"What to do with a surplus of hippos". There are forty hippos at the zoo in Israel. Do you need/want a hippo? Write to Israel.
I'm still trying to overcome this paragraphing problem. Let's see if I can write a paragraph about something now...
Having previously failed a second attempt to write more than two coherent sentences about anything at all, our hero leaps bravely into a third, though falls short, managing to only write a four-part sentence of self-indulgent blather.
Someone quoted Gore Vidal on the radio this morning "Whenever a friend succeeds, a little something in me dies". This is something I find it very hard to acknowledge myself.
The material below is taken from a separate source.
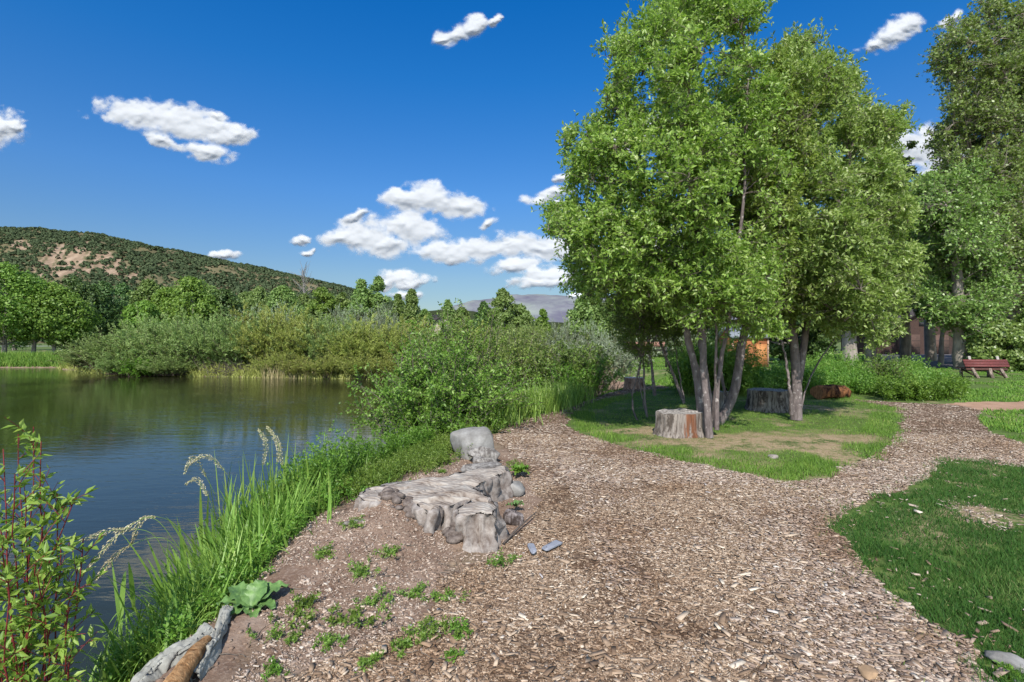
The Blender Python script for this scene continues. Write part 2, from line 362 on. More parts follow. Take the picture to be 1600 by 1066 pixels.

I have very few friends that at our age I could consider "successes". Few child prodigies, fewer happy, averagely accomplished people. Almost all my friends are intelligent creative people. Most people say this. I think you can only see as far on either side of you as the horizon. We can see further due to media sources, etc. But regardless I see my friends as being some fantastic people, and yet mostly unaccomplished. University toppled a few, employment more than a couple more of us could handle. Are we published? Have we found our callings? Unlikely. Unless retail is the new travel writing or slam poetry.
There are two options here. I prefer to think I'm learning, laying in wait for the opportunity when I can push back with all of my intellectual weight and do something significant. In the opposite corner maybe success is a lot harder now we all start from a higher place. Gore Vidal was born into a relatively privileged position. So was I. So was almost everyone I know. I also experience very little of what is know as "envy". I am always deliriously happy to see my friends success, and distraught when they fail. This seems like a lie, but I assure you any major changes in my friends lives is a big deal. And rare. Maybe now I should requote as "Whenever I see a friend, a little something in me dies" (I'm making that my title, by the way). I am so sick of this relative stability and more sick still of seeing it everytime I meet a friend, or talk to them on the phone. Having that reflected back at me is more depressing than if I were the only one of my friends going nowhere.
Here is an example: I just returned from just under four months traveling alone, mostly in Europe. Occasionally with people. There is an observable group that consider this a triumph. The over thirties. Almost everyone else has discovered how easy the world has become with any little sum of money. I personally see my travels with some disdain. It was almost stupidly easy and I am slightly ashamed when someone congratulates me on getting it done. But most of my friends are loath to travel for this same reason, having known almost in advance how almost everything will play out. In the seventies travel was an adventure, now it's a few facebook posts no-one comments on.
I hope for a change. I wish people could see now the actual struggle my generation faces. That is the challenge of seperating ourselves from the computer, the TV, our iPods and mobile phones and facing the world head on. Touching the earth, making things grow, meeting people well outside our social sphere, knowing what things are for us, not what they were for others.
I think that's all, I have to go check a cake I'm baking. I'm having an aunt an uncle for high tea. I will tell you about them later.